Berkaitan dengan perut
- Minum arak/benda yg memabukkan. Salah satu tujuan ajaran islam adalah menjaga akal. Orang yang mabuk tidak dapat menjaga keseimbangan jiwanya. Sehingga dia dapat nekat melakukan perbuatan-perbuatan tercela tanpa pertimbangan. Karena ia tidak dapat mengontrol akalnya.
- Makan harta anak yatim secara zalim. Anak yatim adalah orang yang layak mendapat perlindungan ekstra. Sebab orang yang paling bertanggungjawab adalah ayah. Bayangkan betapa lemahnya dia. Orang yang memperlakukannya secara zalim layak mendapat dosa besar.
- Makan harta riba. Riba merupakan harta yang diperoleh secara zhalim. Orang yang terhimpit secara ekonomi umumnya tidak memiliki pilihan selain meminjam. Bayangkan betapa zalimnya seorang rentenir menikmati harta orang terhimpit tersebut.
Berkaitan dengan kemaluan
- Zina. Merupakan perbuatan yang dapat merusak kehormatan dan status keturunan manusia. Karenanya sanksi yang dijatuhkan pada pelaku zina cukup berat.
- Liwat. Yaitu menyetubuhi dubur. Dan perbuatan ini populer terjadi di masa Nabi Luth. Masyarakatnya dijungkirbalikan dengan adzab yang begitu dahsyat.
Berkaitan dengan tangan
- Membunuh. Menghilangkan nyawa orang layak digolongkan sebagai bagian dari macam dosa besar. Perbuatan ini bisa sangat merugikan keluarga korban.
- Mencuri. Dalam islam, standar sanksi yang diterapkan terhadap pencuri adalah potong tangan. Hal ini ditujukan untuk melindungi hak kepemilikan manusia.
Berkaitan dengan kaki
- Lari dari peperangan. Untuk menjaga kehormatan agama, serta menjamin kekuatan para pejuang, lari dari peperangan merupakan faktor yang yang merugikan. Sebab bisa membahayakan keselamatan para pejuang lainnya.
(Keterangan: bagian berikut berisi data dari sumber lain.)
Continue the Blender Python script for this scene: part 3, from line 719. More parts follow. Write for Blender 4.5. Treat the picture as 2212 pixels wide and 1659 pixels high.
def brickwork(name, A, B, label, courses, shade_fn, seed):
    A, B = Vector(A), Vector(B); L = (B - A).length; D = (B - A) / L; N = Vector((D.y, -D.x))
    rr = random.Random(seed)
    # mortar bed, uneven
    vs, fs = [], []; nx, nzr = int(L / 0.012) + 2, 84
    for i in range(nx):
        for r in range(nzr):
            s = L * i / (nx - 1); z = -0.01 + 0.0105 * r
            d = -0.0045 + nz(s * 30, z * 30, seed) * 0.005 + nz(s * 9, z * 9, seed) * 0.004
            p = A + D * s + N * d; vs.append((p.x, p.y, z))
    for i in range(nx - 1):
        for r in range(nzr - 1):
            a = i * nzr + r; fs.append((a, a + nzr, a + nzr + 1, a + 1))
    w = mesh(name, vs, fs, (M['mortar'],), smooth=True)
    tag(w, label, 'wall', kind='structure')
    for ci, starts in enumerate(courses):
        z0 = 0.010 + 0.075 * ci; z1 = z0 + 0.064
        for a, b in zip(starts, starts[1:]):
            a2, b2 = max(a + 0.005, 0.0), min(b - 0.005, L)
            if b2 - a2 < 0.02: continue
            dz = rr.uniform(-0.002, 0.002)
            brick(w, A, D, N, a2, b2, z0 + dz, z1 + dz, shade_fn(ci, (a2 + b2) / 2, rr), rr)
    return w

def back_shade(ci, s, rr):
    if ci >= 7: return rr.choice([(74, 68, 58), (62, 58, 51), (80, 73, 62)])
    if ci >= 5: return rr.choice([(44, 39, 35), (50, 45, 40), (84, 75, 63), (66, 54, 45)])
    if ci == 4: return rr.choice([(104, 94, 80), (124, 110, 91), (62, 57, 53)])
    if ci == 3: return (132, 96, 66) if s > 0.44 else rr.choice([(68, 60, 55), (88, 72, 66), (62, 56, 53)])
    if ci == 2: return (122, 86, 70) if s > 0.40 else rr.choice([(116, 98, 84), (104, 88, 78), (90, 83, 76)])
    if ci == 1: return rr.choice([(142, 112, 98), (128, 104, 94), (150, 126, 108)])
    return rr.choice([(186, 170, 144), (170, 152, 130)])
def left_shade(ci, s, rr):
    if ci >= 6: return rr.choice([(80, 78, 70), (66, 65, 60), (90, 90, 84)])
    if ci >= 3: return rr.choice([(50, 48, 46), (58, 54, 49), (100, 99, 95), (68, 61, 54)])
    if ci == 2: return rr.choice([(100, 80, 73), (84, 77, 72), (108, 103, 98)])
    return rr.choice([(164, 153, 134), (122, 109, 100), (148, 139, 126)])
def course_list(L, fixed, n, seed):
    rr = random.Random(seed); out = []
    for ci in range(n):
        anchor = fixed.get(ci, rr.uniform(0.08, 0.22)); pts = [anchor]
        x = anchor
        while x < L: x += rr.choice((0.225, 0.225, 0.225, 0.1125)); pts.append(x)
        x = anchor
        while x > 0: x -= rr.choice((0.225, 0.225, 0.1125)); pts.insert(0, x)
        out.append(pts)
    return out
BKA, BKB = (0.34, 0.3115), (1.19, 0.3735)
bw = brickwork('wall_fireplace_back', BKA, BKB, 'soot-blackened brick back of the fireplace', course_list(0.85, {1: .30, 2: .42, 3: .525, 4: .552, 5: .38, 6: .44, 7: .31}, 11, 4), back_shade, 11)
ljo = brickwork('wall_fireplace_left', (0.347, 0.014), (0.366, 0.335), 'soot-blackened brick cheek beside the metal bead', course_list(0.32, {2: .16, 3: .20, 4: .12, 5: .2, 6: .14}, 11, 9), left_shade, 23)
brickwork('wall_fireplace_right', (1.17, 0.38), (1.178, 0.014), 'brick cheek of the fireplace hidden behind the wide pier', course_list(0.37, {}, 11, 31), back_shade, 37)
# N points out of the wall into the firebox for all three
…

Berkaitan dengan seluruh raga
- Menyakiti orang tua. Orang tua termasuk orang yang paling layak dihormati. Meraka telah dengan sepenuh hati menghidupi dan mendidik anak dengan kasih sayang, tanpa dibatasi waktu. Menyakitinya sama halnya dengan mengabaikan peran dan jasa-saja mereka selama ini.
Sumber: Abu Hamid Muhammad al-Ghazali, Ihya Ulumuddin, Darul Fikr, Juz 4, Bairut, tt, hlm: 17-18.